Abstract
The Bidirectional Reflectance Distribution Function, or BRDF, is used to model the reflectance properties of opaque materials. BRDFs are used in many fields, including applied physics, remote sensing, computer vision, and computer graphics. In computer graphics, artists specify BRDFs for each object in a virtual environment, and then render images of this environment. Traditionally, artists specify BRDFs through analytical models. However, tuning the parameters of these analytical models is time consuming, and often appropriate analytical BRDF models are not available. Increasingly, artists are turning to measured BRDF data to make this process easier. However, most existing measured BRDF data only has 3 color channels. Very little multispectral BRDF data is available, and the little data that is available has sparse angular sampling.

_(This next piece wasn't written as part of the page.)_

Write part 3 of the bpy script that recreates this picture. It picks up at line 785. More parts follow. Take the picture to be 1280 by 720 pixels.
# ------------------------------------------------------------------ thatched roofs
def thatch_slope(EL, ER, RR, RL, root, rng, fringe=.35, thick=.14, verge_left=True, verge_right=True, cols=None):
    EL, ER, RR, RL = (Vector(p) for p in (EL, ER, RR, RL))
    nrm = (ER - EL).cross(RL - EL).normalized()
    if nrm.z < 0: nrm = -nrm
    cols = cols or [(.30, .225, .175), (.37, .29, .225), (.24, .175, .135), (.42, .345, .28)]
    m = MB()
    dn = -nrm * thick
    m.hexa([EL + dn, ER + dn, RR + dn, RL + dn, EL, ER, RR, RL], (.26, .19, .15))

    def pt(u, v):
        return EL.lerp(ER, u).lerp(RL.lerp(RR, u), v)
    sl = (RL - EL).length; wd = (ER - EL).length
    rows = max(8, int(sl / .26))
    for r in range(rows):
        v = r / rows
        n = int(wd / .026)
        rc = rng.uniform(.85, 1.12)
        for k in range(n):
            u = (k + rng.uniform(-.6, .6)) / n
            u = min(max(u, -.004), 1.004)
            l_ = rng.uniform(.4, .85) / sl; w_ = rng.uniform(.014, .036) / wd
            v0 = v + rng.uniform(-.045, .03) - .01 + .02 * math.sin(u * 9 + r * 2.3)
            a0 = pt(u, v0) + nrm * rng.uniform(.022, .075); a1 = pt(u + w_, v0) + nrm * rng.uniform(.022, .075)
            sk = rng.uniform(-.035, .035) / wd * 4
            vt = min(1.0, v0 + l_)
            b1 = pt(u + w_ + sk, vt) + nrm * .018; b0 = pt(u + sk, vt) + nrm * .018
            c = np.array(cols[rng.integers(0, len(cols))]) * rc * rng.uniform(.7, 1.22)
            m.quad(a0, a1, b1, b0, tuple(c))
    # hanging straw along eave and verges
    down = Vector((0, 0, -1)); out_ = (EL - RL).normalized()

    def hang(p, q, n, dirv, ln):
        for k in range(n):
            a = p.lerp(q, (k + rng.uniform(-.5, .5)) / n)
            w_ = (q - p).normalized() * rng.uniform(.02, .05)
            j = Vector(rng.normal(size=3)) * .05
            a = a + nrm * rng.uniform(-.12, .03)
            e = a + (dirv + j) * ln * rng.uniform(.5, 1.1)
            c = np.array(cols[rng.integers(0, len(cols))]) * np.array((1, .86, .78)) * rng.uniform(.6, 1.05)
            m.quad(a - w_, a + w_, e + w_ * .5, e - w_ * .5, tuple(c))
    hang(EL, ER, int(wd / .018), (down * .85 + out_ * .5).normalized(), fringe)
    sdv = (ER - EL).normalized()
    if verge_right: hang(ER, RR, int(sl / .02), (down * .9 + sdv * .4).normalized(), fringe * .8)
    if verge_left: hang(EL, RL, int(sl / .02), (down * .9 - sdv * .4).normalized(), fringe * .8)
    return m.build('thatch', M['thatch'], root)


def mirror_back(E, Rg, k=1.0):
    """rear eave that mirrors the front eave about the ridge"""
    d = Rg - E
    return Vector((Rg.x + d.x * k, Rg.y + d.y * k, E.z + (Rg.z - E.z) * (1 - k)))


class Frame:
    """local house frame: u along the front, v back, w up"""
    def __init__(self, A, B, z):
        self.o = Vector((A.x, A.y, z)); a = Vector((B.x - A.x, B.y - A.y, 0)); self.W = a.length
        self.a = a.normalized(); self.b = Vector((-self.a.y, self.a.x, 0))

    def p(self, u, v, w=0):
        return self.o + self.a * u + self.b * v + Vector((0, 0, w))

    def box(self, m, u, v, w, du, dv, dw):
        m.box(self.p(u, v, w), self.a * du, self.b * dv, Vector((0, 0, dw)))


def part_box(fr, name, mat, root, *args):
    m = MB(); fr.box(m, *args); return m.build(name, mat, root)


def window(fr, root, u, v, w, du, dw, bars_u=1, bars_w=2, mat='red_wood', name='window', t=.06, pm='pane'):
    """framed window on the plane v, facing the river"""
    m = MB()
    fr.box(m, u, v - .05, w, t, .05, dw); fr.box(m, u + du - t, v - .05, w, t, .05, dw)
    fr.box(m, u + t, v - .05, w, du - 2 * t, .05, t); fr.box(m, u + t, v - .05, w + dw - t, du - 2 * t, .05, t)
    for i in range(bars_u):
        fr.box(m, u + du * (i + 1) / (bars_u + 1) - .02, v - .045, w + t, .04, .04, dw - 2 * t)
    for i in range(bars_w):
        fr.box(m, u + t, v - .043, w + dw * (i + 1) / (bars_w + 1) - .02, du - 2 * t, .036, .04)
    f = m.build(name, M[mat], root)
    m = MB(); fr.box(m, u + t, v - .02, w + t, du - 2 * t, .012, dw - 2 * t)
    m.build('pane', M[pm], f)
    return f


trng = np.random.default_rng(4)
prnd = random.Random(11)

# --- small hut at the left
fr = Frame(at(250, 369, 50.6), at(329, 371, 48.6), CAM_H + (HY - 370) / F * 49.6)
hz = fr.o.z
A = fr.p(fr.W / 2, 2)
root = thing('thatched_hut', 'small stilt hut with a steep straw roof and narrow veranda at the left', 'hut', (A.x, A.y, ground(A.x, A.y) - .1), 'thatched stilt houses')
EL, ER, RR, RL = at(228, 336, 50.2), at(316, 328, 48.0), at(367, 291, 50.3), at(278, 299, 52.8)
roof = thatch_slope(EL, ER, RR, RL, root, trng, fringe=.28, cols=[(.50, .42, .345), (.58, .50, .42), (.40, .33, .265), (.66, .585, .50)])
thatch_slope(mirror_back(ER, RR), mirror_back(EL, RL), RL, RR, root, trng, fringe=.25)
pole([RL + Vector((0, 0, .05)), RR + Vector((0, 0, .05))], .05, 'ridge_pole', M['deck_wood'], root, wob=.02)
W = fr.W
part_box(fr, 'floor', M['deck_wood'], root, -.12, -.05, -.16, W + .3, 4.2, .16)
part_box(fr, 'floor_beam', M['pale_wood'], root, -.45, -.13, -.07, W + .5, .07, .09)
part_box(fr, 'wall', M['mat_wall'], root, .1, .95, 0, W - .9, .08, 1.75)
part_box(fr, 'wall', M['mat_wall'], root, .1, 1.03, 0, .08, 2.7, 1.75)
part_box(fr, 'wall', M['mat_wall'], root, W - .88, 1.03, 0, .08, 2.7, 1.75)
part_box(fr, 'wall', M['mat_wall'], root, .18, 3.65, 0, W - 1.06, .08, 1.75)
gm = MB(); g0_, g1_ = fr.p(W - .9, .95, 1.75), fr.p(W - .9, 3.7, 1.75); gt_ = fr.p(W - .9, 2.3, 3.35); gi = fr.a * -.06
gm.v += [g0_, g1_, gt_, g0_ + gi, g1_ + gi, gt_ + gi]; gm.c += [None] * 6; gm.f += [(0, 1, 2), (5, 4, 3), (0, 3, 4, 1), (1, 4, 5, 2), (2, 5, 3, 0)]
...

We present an image based BRDF measurement system capable of measuring multispectral BRDFs with dense angular sampling. We have measured several multispectral BRDFs, and we provide numerous plots, visualizations, and renderings of this data. We also present an analysis of several techniques used for calibrating BRDF measurement systems and algorithms for evaluating a BRDF from unstructured samples. Furthermore, we propose a new algorithm for extracting BRDF measurements from a set of images based on nonlinear optimization. This technique is simpler compared to techniques presented by previous authors.
Additionally, we conducted a large scale statistical analysis of 59 million real world reflectance spectra. Using Principal Component Analysis(PCA), we validate the work of previous researchers and demonstrate that the space of real world spectral reflectances is spanned by a low-dimensional linear subspace. We also analyze this dataset using Non-Negative Matrix Factorization(NMF) and discuss the implications of our results for future multispectral BRDF measurement systems.